Adversarial examples (AEs) for DNNs have been shown to be transferable: AEs that successfully fool white-box surrogate models can also deceive other black-box models with different architectures. Although a bunch of empirical studies have provided guidance on generating highly transferable AEs, many of these findings lack explanations and even lead to inconsistent advice. In this paper, we take a further step towards understanding adversarial transferability, with a particular focus on surrogate aspects. Starting from the intriguing little robustness phenomenon, where models adversarially trained with mildly perturbed adversarial samples can serve as better surrogates, we attribute it to a trade-off between two predominant factors: model smoothness and gradient similarity. Our investigations focus on their joint effects, rather than their separate correlations with transferability. Through a series of theoretical and empirical analyses, we conjecture that the data distribution shift in adversarial training explains the degradation of gradient similarity. Building on these insights, we explore the impacts of data augmentation and gradient regularization on transferability and identify that the trade-off generally exists in the various training mechanisms, thus building a comprehensive blueprint for the regulation mechanism behind transferability. Finally, we provide a general route for constructing better surrogates to boost transferability which optimizes both model smoothness and gradient similarity simultaneously, e.g., the combination of input gradient regularization and sharpness-aware minimization (SAM), validated by extensive experiments. In summary, we call for attention to the united impacts of these two factors for launching effective transfer attacks, rather than optimizing one while ignoring the other, and emphasize the crucial role of manipulating surrogate models.

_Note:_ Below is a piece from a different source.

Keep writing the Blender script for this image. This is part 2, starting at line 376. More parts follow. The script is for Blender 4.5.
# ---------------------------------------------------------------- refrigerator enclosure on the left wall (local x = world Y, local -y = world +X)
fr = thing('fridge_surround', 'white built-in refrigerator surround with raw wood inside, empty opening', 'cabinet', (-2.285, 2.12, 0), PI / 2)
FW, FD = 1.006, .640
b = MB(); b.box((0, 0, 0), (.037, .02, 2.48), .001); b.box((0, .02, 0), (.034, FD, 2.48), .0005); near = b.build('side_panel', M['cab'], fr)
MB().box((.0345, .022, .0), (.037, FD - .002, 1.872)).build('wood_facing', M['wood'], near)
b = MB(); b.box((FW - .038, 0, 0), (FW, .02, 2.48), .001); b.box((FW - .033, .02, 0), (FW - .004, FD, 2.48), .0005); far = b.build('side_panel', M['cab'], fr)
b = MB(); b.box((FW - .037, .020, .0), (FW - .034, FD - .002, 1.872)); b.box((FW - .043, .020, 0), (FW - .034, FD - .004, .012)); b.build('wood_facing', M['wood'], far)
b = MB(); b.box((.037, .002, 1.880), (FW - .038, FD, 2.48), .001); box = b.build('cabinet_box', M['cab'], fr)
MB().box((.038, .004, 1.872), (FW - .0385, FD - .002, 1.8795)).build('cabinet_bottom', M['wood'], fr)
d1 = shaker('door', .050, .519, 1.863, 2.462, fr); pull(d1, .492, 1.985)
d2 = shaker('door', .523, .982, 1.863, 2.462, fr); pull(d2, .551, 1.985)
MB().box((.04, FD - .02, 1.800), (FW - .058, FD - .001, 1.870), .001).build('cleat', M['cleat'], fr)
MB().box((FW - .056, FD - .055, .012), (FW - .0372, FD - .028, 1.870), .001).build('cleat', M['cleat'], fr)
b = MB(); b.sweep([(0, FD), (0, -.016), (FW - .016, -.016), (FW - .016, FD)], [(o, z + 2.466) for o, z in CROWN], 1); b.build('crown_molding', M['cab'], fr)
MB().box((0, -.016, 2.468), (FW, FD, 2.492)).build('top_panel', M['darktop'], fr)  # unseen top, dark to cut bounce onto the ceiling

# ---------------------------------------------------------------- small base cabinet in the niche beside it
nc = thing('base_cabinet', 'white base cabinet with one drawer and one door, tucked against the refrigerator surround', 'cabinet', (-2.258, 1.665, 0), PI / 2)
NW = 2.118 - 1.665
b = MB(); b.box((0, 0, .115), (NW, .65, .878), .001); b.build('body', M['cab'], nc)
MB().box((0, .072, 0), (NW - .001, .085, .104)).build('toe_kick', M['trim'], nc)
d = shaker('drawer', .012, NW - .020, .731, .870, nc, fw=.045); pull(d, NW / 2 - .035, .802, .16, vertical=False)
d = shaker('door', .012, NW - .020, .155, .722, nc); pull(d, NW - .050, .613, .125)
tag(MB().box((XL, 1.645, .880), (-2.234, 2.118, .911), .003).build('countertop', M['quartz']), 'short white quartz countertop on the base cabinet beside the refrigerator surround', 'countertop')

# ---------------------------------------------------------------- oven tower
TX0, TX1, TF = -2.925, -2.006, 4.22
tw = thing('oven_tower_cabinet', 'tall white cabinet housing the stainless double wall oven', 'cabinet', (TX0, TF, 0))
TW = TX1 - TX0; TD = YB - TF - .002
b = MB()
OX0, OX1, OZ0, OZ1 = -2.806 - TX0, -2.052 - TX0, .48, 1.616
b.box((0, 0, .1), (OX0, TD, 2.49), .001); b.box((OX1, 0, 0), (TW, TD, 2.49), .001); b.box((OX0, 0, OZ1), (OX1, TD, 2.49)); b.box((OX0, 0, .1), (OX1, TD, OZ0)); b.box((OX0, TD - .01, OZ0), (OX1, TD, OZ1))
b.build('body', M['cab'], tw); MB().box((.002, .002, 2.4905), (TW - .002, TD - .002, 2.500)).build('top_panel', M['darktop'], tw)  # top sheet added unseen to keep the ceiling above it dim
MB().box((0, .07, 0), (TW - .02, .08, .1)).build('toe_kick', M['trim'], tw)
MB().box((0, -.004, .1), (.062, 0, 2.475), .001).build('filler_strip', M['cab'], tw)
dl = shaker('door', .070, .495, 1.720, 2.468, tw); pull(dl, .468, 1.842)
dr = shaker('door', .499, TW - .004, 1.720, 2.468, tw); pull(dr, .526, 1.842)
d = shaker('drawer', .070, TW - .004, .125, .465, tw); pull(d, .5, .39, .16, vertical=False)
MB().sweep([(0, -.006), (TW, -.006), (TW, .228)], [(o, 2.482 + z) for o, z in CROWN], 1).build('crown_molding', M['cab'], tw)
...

翻译：深度神经网络的对抗样本（AEs）已被证明具有迁移性：成功欺骗白盒替代模型的对抗样本也能欺骗具有不同架构的其他黑盒模型。尽管大量实证研究为生成高迁移性对抗样本提供了指导，但许多发现缺乏解释，甚至导致不一致的建议。本文进一步探索对抗迁移性的理解，特别关注替代模型的层面。从有趣的“微小鲁棒性”现象出发（即采用轻微扰动的对抗样本进行对抗训练的模型可作为更好的替代模型），我们将其归因于两个主导因素间的权衡：模型平滑性与梯度相似性。我们的研究聚焦于二者的联合效应，而非它们与迁移性的独立相关性。通过系列理论与实证分析，我们推测对抗训练中的数据分布偏移解释了梯度相似性的退化。基于这些洞见，我们探讨了数据增强与梯度正则化对迁移性的影响，识别出这种权衡普遍存在于各种训练机制中，从而构建了迁移性背后调控机制的综合框架。最后，我们提出构建更优替代模型以提升迁移性的通用路径——同时优化模型平滑性与梯度相似性（例如输入梯度正则化与锐度感知最小化（SAM）的组合），并通过大量实验验证。总之，我们呼吁关注这两个因素的联合影响以发起有效的迁移攻击，而非优化其一而忽略另一，并强调操控替代模型的关键作用。